July 4, 2017

Pakistani spy agencies 'angry' over Raymond Davis memoir

Pakistanis took blood money to release Raymond Davis



Pakistan intelligence and security officials reacted angrily Sunday to the release of a memoir by an ex-CIA contractor, saying his 2011 acquittal in a high-profile murder case and subsequent return to the U.S. was an arrangement between Pakistan and the U.S., not among individuals.

Raymond Davis made headlines this week when his book exposed the alleged role of Pakistan’s former spy chief Shuja Pasha in quashing a murder trial against Davis by paying $2.4 million to the families of two men Davis killed while working for the CIA in Pakistan in 2011.

The incident triggered a diplomatic crisis when police arrested Davis for the killings. But, seven weeks later, the families of the slain men told a court that they pardoned Davis, ending a tense showdown between the U.S. and Pakistan, America’s ally in the war on extremism.

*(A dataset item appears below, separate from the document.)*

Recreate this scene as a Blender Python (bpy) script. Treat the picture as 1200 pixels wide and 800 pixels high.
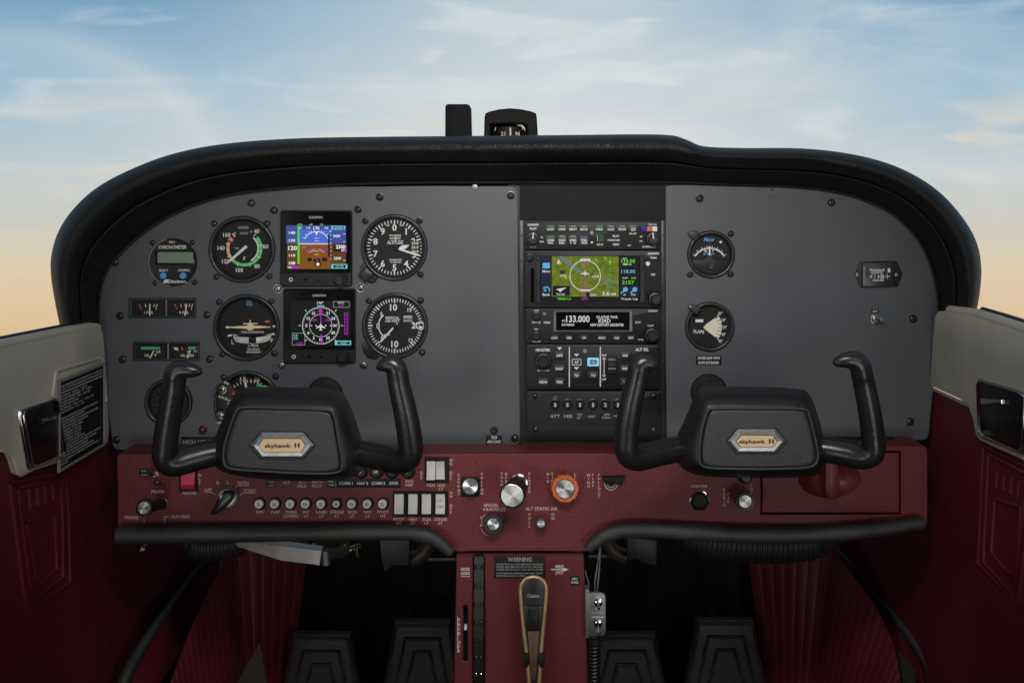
import bpy, bmesh, math, random
from mathutils import Vector, Matrix
from mathutils.geometry import tessellate_polygon
for o in list(bpy.data.objects): bpy.data.objects.remove(o)
random.seed(7)
S = bpy.context.scene
COL = S.collection
R = math.radians

# ------------------------------------------------------------------ camera
D, VX, VY = 1.30, 610.0, 230.0        # eye-to-panel distance; picture point straight ahead of the eye (1 px = 1 mm on the panel)
cam = bpy.data.objects.new('camera', bpy.data.cameras.new('camera'))
COL.objects.link(cam)
cam.location = (0.010, -D, 0.170)
cam.rotation_euler = (R(90), 0, 0)
cam.data.sensor_width = 36.0
cam.data.lens = 36.0 * D / 1.2
cam.data.shift_x = -10 / 1200.0
cam.data.shift_y = -170 / 1200.0
cam.data.clip_start = 0.02
cam.data.clip_end = 500
S.camera = cam

# ------------------------------------------------------------------ colour helper
def lin(r, g, b):
    f = lambda c: (c / 12.92 if c <= 0.04045 else ((c + 0.055) / 1.055) ** 2.4)
    return (f(r / 255.0), f(g / 255.0), f(b / 255.0), 1.0)

# ------------------------------------------------------------------ sky (world)
wd = bpy.data.worlds.new('World'); S.world = wd; wd.use_nodes = True
nt = wd.node_tree; nt.nodes.clear()
N = nt.nodes.new; L = nt.links.new
def math_node(op, a, b=None, clamp=False):
    n = N('ShaderNodeMath'); n.operation = op; n.use_clamp = clamp
    for i, v in enumerate((a, b)):
        if v is None: continue
        if isinstance(v, (int, float)): n.inputs[i].default_value = v
        else: L(v, n.inputs[i])
    return n.outputs[0]
def ramp_node(fac, stops, interp='LINEAR'):
    n = N('ShaderNodeValToRGB'); cr = n.color_ramp; cr.interpolation = interp
    while len(cr.elements) < len(stops): cr.elements.new(0.5)
    for e, (p, c) in zip(cr.elements, stops): e.position = p; e.color = c
    L(fac, n.inputs[0]); return n.outputs[0]
def mix_node(f, a, b):
    n = N('ShaderNodeMix'); n.data_type = 'RGBA'
    if isinstance(f, (int, float)): n.inputs[0].default_value = f
    else: L(f, n.inputs[0])
    for i, v in ((6, a), (7, b)):
        if isinstance(v, tuple): n.inputs[i].default_value = v
        else: L(v, n.inputs[i])
    return n.outputs[2]
tc = N('ShaderNodeTexCoord'); sep = N('ShaderNodeSeparateXYZ'); L(tc.outputs['Generated'], sep.inputs[0])
dx, dy, dz = sep.outputs
def zt(z): return max(0.0, min(1.0, (z + 0.5)))      # ramp position of a height component
el = math_node('ADD', dz, 0.5, True)
base = ramp_node(el, [(0.0, lin(92, 86, 82)), (zt(-0.22), lin(150, 128, 104)), (zt(-0.14), lin(208, 178, 136)), (zt(-0.105), lin(224, 196, 154)),
                      (zt(-0.062), lin(226, 206, 176)), (zt(-0.02), lin(203, 203, 195)), (zt(0.03), lin(186, 203, 210)),
                      (zt(0.09), lin(146, 185, 209)), (zt(0.175), lin(80, 143, 186)), (1.0, lin(120, 140, 160))])
pale = ramp_node(el, [(0.0, lin(92, 86, 82)), (zt(-0.22), lin(150, 128, 104)), (zt(-0.14), lin(208, 178, 136)), (zt(-0.062), lin(226, 208, 182)), (zt(-0.0), lin(222, 220, 212)),
                      (zt(0.07), lin(224, 227, 226)), (zt(0.17), lin(206, 219, 225)), (1.0, lin(150, 165, 180))])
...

Sunday’s reaction came after Davis released “The Contractor: How I Landed in a Pakistani Prison and Ignited a Diplomatic Crisis.” In the book, Davis says he considered the two Pakistanis a threat when they rode their motorcycle near his car and one of them had a gun in his hand.

“I had never killed anyone before,” he writes. “Thankfully, all ten rounds I fired found their intended targets.”

A Pakistani intelligence official acknowledged the country’s spy agency helped the CIA to remove Davis from Pakistan, but said that no such help would be given the CIA in the future. The intelligence official spoke on the condition of anonymity in accordance with agency policy.

“(Davis’) release was an arrangement between two states and not two individuals. It was based on goodwill between two agencies or two states and it helped the CIA get their man out through legal means, but in a confidential arrangement,” said the official.

A security official familiar with the interrogation of Davis after his arrest confirmed that Pakistan helped to facilitate Davis’ release. He said he was also angry over the publication of the “scandalous memoir.” He, too, spoke on condition of anonymity as he was not authorized to speak to the media on the record.

“If the objective was to turn Pakistani and (its spy agency’s) favor into a vilification campaign, then Raymond Davis and his sponsors achieved it for a short period. But Pakistan and its intelligence agencies will not be obliged to repeat such favors in future,” the intelligence official told The Associated Press.